**Stated task**: From the listing below, copy only the lines running from the line that contains "Write part 2" to the line that contains "c = aY(1418, 1263, YD-.004);", both included.

....

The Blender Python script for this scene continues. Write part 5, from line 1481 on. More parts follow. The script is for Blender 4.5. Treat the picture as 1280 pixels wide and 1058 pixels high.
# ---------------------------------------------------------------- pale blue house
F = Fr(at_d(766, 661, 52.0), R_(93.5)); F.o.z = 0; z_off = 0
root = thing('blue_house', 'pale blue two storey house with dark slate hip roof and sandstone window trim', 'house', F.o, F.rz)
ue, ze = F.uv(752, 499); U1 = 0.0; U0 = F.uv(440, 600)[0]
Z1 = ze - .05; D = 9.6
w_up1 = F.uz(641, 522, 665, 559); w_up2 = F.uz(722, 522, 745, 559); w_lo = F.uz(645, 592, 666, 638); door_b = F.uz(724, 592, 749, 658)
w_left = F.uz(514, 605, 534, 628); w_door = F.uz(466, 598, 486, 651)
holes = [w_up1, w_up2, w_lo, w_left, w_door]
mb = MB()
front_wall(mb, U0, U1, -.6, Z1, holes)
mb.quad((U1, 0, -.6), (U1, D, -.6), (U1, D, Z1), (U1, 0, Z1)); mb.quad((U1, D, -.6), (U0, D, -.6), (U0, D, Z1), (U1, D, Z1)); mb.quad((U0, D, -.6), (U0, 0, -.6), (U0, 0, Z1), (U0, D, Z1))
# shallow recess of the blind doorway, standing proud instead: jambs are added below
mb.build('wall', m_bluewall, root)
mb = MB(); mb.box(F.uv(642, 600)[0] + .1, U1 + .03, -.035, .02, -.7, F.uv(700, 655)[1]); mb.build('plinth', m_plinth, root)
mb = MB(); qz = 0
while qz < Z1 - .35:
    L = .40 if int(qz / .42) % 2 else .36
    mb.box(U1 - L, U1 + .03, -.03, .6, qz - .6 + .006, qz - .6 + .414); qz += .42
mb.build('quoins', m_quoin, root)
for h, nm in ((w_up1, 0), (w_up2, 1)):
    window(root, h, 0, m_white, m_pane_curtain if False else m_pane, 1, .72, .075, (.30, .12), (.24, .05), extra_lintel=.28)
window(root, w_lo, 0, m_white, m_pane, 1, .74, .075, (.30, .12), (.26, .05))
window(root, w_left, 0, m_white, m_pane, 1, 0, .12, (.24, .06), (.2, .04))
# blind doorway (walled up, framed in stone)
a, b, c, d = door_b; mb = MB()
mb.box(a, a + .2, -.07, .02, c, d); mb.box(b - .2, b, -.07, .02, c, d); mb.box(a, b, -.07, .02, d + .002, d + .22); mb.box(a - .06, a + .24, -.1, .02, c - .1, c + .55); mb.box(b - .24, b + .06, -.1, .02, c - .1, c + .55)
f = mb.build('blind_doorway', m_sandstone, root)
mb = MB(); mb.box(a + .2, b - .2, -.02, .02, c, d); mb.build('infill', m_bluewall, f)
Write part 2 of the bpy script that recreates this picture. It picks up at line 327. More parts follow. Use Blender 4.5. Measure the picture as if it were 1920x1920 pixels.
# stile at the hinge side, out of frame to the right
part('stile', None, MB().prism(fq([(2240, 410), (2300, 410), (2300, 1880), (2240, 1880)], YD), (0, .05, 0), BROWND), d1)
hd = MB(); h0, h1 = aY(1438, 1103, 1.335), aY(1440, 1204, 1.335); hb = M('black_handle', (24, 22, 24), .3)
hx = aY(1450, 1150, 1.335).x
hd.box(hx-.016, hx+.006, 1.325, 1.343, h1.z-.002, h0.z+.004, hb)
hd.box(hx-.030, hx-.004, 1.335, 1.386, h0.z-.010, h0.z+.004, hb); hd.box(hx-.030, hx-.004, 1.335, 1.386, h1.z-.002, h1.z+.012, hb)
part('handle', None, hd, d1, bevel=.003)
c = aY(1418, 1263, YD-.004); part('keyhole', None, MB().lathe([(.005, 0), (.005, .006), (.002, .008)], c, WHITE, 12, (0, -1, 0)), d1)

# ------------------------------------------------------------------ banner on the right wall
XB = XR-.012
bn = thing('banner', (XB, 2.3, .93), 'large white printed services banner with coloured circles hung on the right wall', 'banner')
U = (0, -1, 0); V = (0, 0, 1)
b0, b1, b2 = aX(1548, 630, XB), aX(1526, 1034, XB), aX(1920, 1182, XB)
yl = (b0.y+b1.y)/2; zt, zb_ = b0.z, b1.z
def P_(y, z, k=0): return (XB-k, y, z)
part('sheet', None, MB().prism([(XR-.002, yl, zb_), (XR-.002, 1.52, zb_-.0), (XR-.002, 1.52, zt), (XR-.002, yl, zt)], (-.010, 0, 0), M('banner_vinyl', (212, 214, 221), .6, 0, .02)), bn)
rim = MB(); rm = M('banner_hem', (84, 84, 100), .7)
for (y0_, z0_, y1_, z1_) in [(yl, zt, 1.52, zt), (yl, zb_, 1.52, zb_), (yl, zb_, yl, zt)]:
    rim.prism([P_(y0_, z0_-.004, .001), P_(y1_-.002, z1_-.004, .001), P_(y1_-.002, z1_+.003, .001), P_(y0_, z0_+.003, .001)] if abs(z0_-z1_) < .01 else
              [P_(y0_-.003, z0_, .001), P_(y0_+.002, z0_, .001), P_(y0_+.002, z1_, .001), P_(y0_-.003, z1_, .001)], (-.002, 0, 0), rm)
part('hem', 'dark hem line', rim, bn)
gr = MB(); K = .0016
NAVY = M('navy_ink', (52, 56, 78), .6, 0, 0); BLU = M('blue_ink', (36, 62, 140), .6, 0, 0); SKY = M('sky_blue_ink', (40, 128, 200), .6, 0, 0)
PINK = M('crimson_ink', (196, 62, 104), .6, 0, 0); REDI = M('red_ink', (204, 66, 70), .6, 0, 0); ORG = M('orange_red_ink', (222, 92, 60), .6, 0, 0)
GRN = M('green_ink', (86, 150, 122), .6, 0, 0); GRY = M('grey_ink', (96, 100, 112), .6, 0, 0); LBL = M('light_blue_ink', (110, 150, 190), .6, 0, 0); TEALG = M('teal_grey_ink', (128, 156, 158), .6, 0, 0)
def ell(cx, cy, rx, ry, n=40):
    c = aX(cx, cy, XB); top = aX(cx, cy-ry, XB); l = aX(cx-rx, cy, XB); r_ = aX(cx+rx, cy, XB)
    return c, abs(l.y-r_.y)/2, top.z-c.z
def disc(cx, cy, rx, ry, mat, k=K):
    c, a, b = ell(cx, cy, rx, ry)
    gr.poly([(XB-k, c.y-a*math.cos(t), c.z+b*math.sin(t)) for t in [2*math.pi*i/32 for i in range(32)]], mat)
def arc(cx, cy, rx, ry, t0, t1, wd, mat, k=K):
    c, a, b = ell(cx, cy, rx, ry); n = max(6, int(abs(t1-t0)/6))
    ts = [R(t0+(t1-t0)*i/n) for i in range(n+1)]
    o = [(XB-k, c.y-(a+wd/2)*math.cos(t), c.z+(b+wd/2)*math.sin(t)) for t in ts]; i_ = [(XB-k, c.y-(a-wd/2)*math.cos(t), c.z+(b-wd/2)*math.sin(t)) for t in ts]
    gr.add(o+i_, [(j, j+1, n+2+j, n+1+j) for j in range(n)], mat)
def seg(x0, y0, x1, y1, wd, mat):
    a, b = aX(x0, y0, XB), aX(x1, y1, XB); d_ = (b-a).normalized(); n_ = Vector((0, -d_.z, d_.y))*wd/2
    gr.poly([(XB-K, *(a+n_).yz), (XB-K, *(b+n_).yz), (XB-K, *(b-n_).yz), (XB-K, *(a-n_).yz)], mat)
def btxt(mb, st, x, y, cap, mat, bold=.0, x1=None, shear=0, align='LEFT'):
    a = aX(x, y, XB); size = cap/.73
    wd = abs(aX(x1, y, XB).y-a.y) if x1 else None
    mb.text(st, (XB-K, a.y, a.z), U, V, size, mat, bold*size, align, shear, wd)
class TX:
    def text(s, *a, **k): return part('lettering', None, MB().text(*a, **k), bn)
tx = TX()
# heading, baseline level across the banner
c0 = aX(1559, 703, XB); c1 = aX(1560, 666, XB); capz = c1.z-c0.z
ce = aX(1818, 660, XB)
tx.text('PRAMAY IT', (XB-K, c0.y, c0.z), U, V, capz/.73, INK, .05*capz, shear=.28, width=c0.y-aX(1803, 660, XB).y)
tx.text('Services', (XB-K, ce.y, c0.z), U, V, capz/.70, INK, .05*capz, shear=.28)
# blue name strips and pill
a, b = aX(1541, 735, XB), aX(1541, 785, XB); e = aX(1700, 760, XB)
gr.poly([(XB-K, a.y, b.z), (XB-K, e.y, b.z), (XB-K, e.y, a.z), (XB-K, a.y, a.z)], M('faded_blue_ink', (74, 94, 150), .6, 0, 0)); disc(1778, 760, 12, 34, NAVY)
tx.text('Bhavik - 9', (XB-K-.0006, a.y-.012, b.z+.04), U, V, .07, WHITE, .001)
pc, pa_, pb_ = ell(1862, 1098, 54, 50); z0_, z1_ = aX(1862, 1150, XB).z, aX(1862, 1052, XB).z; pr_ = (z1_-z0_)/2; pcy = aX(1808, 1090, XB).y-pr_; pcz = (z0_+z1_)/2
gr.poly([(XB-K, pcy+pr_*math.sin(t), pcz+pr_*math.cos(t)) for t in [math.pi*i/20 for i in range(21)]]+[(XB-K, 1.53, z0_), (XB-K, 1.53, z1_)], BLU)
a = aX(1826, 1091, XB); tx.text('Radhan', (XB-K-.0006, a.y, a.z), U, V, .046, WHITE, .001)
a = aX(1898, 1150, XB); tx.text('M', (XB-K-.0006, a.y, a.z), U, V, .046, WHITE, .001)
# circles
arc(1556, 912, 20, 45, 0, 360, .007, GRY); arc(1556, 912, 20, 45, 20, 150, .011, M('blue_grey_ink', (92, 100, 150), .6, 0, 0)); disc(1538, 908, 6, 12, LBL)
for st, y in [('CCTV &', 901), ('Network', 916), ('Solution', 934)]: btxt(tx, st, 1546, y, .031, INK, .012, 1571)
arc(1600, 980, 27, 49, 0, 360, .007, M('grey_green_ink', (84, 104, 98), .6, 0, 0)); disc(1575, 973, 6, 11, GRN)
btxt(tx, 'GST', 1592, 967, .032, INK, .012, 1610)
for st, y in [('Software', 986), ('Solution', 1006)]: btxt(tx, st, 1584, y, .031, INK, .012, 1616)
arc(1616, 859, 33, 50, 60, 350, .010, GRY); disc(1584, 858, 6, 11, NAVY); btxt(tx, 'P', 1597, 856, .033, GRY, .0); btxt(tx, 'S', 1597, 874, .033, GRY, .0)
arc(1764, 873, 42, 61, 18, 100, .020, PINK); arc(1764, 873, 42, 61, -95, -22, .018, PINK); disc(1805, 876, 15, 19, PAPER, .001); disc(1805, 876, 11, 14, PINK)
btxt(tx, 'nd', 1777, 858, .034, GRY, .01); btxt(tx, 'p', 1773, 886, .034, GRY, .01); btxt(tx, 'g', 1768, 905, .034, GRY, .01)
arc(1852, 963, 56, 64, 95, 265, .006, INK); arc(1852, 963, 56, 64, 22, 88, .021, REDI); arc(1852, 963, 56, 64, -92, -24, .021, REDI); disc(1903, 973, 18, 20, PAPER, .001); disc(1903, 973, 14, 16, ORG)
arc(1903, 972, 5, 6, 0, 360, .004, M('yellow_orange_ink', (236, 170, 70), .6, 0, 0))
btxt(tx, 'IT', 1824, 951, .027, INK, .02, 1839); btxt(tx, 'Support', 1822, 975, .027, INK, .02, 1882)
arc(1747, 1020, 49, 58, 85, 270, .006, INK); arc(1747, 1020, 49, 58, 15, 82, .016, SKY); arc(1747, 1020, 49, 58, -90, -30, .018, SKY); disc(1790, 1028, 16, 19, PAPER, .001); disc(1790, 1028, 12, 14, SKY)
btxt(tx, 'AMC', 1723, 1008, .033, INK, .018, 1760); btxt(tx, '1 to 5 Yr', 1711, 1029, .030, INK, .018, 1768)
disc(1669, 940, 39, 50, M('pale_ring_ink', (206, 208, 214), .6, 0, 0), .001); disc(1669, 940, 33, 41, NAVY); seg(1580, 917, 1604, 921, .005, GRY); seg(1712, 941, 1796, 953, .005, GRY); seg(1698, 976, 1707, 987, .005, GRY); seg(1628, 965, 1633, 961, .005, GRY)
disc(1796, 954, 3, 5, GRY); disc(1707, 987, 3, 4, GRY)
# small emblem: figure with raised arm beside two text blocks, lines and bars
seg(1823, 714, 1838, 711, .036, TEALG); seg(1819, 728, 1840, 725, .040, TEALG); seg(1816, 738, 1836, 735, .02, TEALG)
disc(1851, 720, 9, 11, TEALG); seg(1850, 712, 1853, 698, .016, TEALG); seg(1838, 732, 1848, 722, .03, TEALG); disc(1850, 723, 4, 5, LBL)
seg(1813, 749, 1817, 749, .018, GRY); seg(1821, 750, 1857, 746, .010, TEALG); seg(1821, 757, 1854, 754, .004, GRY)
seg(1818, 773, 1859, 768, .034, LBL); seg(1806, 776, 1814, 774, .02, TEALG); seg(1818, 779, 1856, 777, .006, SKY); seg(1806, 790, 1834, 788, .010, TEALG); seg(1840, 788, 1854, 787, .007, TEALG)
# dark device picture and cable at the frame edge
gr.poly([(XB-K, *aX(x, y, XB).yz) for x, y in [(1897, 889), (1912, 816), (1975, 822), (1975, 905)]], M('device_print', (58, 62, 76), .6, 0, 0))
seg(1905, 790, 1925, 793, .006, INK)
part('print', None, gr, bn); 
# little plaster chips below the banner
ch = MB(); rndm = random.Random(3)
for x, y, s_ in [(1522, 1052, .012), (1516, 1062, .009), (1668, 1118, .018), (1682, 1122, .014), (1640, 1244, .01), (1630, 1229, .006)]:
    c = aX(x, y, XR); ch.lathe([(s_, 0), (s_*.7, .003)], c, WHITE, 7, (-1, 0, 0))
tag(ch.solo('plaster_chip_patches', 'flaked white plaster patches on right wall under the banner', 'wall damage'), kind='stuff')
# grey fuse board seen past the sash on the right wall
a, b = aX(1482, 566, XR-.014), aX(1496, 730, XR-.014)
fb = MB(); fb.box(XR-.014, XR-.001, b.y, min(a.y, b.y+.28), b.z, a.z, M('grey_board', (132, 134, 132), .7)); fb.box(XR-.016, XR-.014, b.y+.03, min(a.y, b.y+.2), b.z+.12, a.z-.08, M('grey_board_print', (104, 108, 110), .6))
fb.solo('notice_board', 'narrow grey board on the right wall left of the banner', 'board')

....

**Output of the exercise**:
Write part 2 of the bpy script that recreates this picture. It picks up at line 327. More parts follow. Use Blender 4.5. Measure the picture as if it were 1920x1920 pixels.
# stile at the hinge side, out of frame to the right
part('stile', None, MB().prism(fq([(2240, 410), (2300, 410), (2300, 1880), (2240, 1880)], YD), (0, .05, 0), BROWND), d1)
hd = MB(); h0, h1 = aY(1438, 1103, 1.335), aY(1440, 1204, 1.335); hb = M('black_handle', (24, 22, 24), .3)
hx = aY(1450, 1150, 1.335).x
hd.box(hx-.016, hx+.006, 1.325, 1.343, h1.z-.002, h0.z+.004, hb)
hd.box(hx-.030, hx-.004, 1.335, 1.386, h0.z-.010, h0.z+.004, hb); hd.box(hx-.030, hx-.004, 1.335, 1.386, h1.z-.002, h1.z+.012, hb)
part('handle', None, hd, d1, bevel=.003)
c = aY(1418, 1263, YD-.004); part('keyhole', None, MB().lathe([(.005, 0), (.005, .006), (.002, .008)], c, WHITE, 12, (0, -1, 0)), d1)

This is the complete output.